Task directions. Repeat exactly the lines from the start through the line with "bxo('table_top', sb, BP, (.80, 1.04, 9.7, 11.4, .70, .74), .01);", both ends included.

====

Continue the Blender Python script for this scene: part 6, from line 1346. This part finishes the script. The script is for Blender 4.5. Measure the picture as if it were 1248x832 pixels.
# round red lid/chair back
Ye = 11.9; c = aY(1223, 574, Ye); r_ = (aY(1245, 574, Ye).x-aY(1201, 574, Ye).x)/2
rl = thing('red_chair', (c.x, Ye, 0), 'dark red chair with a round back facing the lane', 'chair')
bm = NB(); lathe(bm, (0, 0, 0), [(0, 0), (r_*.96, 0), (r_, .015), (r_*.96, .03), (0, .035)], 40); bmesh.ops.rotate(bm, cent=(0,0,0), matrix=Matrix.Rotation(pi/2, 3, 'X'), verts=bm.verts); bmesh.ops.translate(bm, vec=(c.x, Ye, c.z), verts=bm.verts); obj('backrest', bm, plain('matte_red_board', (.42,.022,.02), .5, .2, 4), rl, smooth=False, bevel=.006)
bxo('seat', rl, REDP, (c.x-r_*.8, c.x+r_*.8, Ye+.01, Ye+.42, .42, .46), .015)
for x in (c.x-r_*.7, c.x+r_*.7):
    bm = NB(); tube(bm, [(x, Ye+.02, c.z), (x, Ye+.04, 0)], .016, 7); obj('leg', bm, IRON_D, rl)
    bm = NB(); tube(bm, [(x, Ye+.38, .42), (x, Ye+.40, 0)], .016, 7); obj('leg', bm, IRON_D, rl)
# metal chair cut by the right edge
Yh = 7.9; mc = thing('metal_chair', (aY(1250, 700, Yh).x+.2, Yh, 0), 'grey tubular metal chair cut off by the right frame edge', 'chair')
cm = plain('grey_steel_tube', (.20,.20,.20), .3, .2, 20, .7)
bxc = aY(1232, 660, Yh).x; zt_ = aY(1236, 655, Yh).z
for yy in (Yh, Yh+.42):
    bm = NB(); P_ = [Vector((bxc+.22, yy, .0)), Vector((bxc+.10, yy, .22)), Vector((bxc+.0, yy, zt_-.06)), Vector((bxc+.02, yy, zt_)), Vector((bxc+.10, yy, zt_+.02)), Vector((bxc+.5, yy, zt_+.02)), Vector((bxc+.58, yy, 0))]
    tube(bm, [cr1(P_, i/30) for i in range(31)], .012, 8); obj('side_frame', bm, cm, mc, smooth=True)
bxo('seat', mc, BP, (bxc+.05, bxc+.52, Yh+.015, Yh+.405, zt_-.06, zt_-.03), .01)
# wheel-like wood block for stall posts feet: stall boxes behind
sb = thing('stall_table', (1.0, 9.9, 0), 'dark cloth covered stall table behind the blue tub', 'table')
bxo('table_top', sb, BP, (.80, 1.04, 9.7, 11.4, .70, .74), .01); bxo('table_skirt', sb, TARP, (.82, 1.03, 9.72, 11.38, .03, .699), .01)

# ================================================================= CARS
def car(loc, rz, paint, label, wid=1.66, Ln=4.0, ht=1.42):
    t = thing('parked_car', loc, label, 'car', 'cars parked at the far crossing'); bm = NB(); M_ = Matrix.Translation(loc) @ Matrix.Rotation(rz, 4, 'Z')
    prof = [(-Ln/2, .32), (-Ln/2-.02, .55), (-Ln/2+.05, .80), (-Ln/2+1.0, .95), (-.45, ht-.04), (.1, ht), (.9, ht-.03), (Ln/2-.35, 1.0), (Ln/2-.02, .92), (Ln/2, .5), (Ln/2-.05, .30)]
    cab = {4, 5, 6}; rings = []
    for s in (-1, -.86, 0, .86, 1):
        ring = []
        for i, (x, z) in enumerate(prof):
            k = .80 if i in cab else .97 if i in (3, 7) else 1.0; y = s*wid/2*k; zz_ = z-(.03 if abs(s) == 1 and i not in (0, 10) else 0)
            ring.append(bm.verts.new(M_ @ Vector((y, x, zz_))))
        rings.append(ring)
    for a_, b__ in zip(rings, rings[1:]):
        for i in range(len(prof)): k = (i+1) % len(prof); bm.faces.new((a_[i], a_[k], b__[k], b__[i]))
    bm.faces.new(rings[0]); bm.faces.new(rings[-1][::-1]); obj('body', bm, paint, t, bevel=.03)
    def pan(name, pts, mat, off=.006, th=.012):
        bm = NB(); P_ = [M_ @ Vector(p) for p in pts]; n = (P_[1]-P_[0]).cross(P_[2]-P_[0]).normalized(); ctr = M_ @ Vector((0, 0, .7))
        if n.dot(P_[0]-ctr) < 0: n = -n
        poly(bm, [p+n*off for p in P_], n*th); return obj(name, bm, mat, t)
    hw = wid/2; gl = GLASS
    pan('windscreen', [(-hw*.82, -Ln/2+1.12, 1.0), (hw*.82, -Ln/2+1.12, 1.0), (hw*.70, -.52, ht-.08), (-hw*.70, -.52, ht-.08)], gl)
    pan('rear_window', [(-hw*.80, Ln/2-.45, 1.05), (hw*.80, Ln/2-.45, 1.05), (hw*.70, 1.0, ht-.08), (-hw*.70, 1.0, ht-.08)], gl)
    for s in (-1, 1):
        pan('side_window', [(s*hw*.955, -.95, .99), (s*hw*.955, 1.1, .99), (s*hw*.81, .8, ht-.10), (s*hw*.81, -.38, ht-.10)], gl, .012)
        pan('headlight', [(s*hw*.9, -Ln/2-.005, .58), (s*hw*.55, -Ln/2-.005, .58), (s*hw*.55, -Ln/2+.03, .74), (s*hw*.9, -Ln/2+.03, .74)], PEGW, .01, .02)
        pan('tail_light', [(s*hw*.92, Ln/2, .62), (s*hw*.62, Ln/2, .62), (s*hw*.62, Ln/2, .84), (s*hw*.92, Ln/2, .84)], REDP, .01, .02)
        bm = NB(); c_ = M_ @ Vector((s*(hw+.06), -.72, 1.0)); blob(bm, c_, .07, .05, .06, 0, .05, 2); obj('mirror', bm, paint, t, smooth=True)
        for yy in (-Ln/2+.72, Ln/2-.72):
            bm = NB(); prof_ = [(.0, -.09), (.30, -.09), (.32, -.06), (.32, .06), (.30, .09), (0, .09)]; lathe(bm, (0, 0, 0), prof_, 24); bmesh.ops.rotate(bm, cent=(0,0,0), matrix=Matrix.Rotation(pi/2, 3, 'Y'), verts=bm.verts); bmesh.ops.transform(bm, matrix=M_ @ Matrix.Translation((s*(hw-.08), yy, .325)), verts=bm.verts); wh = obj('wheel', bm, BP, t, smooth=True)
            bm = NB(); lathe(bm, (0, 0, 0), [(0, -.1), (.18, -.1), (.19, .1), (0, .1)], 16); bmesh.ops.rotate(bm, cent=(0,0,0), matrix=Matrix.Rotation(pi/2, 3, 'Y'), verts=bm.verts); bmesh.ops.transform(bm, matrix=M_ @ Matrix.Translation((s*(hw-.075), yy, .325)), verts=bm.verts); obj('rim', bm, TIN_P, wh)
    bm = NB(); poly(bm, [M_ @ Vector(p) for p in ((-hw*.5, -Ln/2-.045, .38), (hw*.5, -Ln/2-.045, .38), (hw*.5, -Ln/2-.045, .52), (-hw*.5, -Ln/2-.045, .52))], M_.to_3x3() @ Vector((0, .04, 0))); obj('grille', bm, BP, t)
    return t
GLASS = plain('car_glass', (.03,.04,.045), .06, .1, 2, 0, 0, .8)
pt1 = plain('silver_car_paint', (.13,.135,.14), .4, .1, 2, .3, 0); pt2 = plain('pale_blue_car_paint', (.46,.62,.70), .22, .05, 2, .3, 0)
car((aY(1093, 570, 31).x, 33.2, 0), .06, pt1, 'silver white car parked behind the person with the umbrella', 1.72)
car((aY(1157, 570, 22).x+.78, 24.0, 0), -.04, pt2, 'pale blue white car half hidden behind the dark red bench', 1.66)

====

Final answer.
Continue the Blender Python script for this scene: part 6, from line 1346. This part finishes the script. The script is for Blender 4.5. Measure the picture as if it were 1248x832 pixels.
# round red lid/chair back
Ye = 11.9; c = aY(1223, 574, Ye); r_ = (aY(1245, 574, Ye).x-aY(1201, 574, Ye).x)/2
rl = thing('red_chair', (c.x, Ye, 0), 'dark red chair with a round back facing the lane', 'chair')
bm = NB(); lathe(bm, (0, 0, 0), [(0, 0), (r_*.96, 0), (r_, .015), (r_*.96, .03), (0, .035)], 40); bmesh.ops.rotate(bm, cent=(0,0,0), matrix=Matrix.Rotation(pi/2, 3, 'X'), verts=bm.verts); bmesh.ops.translate(bm, vec=(c.x, Ye, c.z), verts=bm.verts); obj('backrest', bm, plain('matte_red_board', (.42,.022,.02), .5, .2, 4), rl, smooth=False, bevel=.006)
bxo('seat', rl, REDP, (c.x-r_*.8, c.x+r_*.8, Ye+.01, Ye+.42, .42, .46), .015)
for x in (c.x-r_*.7, c.x+r_*.7):
    bm = NB(); tube(bm, [(x, Ye+.02, c.z), (x, Ye+.04, 0)], .016, 7); obj('leg', bm, IRON_D, rl)
    bm = NB(); tube(bm, [(x, Ye+.38, .42), (x, Ye+.40, 0)], .016, 7); obj('leg', bm, IRON_D, rl)
# metal chair cut by the right edge
Yh = 7.9; mc = thing('metal_chair', (aY(1250, 700, Yh).x+.2, Yh, 0), 'grey tubular metal chair cut off by the right frame edge', 'chair')
cm = plain('grey_steel_tube', (.20,.20,.20), .3, .2, 20, .7)
bxc = aY(1232, 660, Yh).x; zt_ = aY(1236, 655, Yh).z
for yy in (Yh, Yh+.42):
    bm = NB(); P_ = [Vector((bxc+.22, yy, .0)), Vector((bxc+.10, yy, .22)), Vector((bxc+.0, yy, zt_-.06)), Vector((bxc+.02, yy, zt_)), Vector((bxc+.10, yy, zt_+.02)), Vector((bxc+.5, yy, zt_+.02)), Vector((bxc+.58, yy, 0))]
    tube(bm, [cr1(P_, i/30) for i in range(31)], .012, 8); obj('side_frame', bm, cm, mc, smooth=True)
bxo('seat', mc, BP, (bxc+.05, bxc+.52, Yh+.015, Yh+.405, zt_-.06, zt_-.03), .01)
# wheel-like wood block for stall posts feet: stall boxes behind
sb = thing('stall_table', (1.0, 9.9, 0), 'dark cloth covered stall table behind the blue tub', 'table')
bxo('table_top', sb, BP, (.80, 1.04, 9.7, 11.4, .70, .74), .01); bxo('table_skirt', sb, TARP, (.82, 1.03, 9.72, 11.38, .03, .699), .01)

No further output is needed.